I dont know why anyone would like or need to use biconditional introduction to do this. It seems like a very far workaround. Here is a sketch of what you need to do in order to get you going.

When proving $\neg (\neg A \vee \neg B)$ from $A \wedge B$, assume $\neg A\vee \neg B$ and try to arrive at a contradictions. This should be quite straight forward by using $\vee-$elimination and the fact that $A\wedge B$ is already known.

To show $A\wedge B$ from $\neg (\neg A \vee \neg B)$, first assume $\neg A$ then get a contradiction using $\vee-$elimination thus $A$ has to hold secondly just do the same thing for B and thus we arrive at both $A$ and $B$ as conclusions.

Answer 3

Here's the full proof in a calculus called $C_R$, the precise implementation of the rules may vary for your calculus, though.

In $C_R$ you need biconditation introduction, it's the last step in proving a biconditional statement (after you have proved both directions separately).

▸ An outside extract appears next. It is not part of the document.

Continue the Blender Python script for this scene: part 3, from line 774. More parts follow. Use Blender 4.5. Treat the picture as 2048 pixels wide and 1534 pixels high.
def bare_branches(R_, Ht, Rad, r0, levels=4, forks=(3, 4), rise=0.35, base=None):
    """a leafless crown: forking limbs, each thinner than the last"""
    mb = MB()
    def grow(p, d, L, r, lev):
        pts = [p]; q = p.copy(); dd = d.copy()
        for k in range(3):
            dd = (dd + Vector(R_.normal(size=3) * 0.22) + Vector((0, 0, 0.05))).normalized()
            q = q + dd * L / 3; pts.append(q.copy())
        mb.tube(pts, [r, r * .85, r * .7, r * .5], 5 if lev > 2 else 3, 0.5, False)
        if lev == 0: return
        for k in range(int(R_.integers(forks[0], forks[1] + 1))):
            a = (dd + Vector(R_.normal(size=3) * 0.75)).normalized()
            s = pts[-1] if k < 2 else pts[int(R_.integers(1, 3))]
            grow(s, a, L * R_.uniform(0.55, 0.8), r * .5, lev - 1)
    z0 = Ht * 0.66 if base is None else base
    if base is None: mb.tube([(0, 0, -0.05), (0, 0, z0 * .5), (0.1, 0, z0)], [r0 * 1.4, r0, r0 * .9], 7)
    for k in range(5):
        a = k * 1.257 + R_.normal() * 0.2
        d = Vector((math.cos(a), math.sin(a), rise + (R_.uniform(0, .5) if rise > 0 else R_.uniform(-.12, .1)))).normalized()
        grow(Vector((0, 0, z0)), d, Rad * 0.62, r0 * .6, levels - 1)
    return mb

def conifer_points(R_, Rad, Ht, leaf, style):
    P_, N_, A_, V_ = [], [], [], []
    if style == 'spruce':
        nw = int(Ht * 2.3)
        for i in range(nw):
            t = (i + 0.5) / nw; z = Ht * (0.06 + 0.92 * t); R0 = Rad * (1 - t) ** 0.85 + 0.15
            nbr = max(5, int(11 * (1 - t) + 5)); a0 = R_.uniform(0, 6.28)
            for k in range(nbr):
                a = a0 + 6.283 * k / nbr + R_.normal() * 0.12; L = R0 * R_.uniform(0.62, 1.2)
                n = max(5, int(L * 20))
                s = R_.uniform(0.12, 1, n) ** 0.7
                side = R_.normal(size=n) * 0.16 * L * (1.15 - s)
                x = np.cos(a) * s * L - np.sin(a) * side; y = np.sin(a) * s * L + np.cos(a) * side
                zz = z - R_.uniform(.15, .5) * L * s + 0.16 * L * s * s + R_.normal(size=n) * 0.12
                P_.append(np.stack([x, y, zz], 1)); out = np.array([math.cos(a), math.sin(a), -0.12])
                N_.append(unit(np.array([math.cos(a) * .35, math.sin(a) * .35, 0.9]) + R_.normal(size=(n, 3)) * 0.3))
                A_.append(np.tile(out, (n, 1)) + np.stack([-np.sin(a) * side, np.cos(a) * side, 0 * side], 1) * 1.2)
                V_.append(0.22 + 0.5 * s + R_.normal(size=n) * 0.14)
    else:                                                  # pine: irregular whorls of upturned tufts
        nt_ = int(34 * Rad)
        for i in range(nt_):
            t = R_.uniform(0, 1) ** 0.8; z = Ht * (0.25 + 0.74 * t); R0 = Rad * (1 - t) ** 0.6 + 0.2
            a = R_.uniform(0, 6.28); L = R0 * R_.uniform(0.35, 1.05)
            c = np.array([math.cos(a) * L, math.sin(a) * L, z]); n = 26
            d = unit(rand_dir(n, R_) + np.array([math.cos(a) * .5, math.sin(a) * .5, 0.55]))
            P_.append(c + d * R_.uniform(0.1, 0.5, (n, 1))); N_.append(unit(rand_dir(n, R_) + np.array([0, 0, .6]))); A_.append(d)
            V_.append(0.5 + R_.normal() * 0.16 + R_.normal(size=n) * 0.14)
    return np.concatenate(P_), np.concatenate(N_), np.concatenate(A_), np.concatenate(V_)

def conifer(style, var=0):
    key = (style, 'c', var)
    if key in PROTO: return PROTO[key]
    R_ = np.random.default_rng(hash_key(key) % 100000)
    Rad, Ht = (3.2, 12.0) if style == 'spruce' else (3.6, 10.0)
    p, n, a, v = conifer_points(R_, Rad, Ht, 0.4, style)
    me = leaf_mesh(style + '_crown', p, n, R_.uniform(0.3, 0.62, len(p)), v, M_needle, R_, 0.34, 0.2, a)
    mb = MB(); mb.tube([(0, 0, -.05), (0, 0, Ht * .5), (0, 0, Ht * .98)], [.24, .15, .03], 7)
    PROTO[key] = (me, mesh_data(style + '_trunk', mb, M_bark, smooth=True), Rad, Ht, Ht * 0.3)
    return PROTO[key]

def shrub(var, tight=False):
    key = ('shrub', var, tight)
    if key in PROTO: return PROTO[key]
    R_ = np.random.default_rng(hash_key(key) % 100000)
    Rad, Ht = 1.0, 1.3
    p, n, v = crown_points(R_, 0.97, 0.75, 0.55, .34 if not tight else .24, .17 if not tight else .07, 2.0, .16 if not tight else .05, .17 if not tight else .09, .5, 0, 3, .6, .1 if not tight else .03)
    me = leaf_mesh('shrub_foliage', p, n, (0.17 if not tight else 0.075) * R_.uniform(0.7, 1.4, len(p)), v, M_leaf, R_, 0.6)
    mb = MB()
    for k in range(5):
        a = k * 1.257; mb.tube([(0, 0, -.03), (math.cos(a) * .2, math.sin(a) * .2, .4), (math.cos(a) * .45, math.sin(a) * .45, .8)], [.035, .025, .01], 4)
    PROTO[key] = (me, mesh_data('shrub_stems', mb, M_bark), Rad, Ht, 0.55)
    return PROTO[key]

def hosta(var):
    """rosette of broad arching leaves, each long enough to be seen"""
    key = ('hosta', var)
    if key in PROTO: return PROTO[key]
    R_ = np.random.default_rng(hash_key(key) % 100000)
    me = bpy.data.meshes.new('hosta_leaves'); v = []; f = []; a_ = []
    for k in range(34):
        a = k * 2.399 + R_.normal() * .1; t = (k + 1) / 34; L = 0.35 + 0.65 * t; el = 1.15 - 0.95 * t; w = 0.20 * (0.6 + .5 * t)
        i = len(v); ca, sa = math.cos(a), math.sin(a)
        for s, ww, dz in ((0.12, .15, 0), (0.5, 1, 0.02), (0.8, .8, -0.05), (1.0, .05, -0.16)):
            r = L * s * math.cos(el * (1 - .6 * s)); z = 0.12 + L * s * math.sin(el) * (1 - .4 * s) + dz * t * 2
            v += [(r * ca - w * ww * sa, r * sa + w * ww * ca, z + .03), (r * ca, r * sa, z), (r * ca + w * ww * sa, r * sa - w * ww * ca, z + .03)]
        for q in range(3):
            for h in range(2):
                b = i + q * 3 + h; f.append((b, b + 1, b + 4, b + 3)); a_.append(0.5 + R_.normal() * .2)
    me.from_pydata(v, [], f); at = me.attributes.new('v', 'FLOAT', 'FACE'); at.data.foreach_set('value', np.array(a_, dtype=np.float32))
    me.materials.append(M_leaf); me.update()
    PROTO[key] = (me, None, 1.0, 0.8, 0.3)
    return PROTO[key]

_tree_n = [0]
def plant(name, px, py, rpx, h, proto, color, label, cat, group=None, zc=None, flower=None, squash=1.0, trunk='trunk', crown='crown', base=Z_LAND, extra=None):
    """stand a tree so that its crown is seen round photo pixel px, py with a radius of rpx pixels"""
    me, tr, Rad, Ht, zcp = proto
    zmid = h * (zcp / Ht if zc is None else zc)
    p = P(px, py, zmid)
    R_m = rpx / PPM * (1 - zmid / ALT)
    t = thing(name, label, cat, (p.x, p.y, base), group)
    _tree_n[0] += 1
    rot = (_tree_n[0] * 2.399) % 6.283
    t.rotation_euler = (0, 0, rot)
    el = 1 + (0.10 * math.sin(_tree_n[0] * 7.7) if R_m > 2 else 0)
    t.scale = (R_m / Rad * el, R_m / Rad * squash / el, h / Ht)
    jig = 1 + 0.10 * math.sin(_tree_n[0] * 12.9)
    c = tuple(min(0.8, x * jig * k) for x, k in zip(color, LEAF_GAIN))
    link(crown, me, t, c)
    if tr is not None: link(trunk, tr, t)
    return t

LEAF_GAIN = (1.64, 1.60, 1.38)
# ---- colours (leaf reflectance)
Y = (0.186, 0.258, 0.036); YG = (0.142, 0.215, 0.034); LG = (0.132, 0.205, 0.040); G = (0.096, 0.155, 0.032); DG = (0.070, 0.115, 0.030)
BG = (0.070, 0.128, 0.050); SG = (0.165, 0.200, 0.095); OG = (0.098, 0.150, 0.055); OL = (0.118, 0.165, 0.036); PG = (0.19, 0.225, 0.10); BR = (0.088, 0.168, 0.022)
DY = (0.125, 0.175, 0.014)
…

Also I use Reductio Ad Absurdum for the sake of simplicity of the proof.

$[1] \qquad 1 \quad \neg(\neg A \vee\neg B) \qquad \qquad \qquad \quad $A

$[2] \qquad 2 \quad \neg A \qquad \qquad \qquad \qquad\qquad \quad $A

$[2] \qquad 3 \quad \neg A \vee \neg B \qquad \qquad \quad \qquad \quad \vee I. 2$

$[1]\qquad 4 \quad A \qquad \qquad \qquad \quad \quad\qquad \quad $RAA, 1,3,2

$[5]\qquad 5 \quad \neg B \qquad \qquad \qquad \qquad \qquad \quad $A

$[5] \qquad 6 \quad \neg A \vee \neg B \qquad \qquad \qquad \qquad \vee Int 5$

$[1]\qquad 7 \quad B \qquad \qquad \qquad \qquad \qquad \quad $RAA 1,6,5

$[1]\qquad 8 \quad A \wedge B \qquad \qquad \qquad \qquad \quad \wedge Int 4,7$

$[]\quad \qquad 9 \quad \neg(\neg A \wedge \neg B) \Rightarrow A \wedge B \quad \quad \Rightarrow Int 8,1$

$[10]\qquad 10 \quad A \wedge B\qquad \qquad \qquad \qquad \quad $A

$[11] \qquad 11\quad \neg A \vee \neg B \qquad \qquad \qquad \qquad $A

$[10]\qquad 12 \quad A \qquad \qquad \qquad \qquad \qquad \quad \wedge E 10$

$[10]\qquad 13 \quad B \qquad \qquad \qquad \qquad \qquad \quad \wedge E 10$

$[10,11] \quad 14 \quad \neg B \qquad \qquad \qquad \qquad \qquad \vee E 11,12$

$[10] \qquad 15 \quad \neg (\neg A \vee \neg B) \qquad \qquad \qquad \quad $RAA 13,14,11

$[] \qquad \quad 16 \quad A\wedge B \Rightarrow \neg (\neg A \vee \neg B) \qquad\Rightarrow I 15,11$

$[]\qquad \quad 17 \quad A\wedge B \Leftrightarrow \neg (\neg A \vee \neg B) \qquad \Leftrightarrow I 9,16$

I am not sure but I think the calculus is from the book: $\textit{Allen, Colin, and Michael Hand. Logic primer. Mit Press, 2001}$.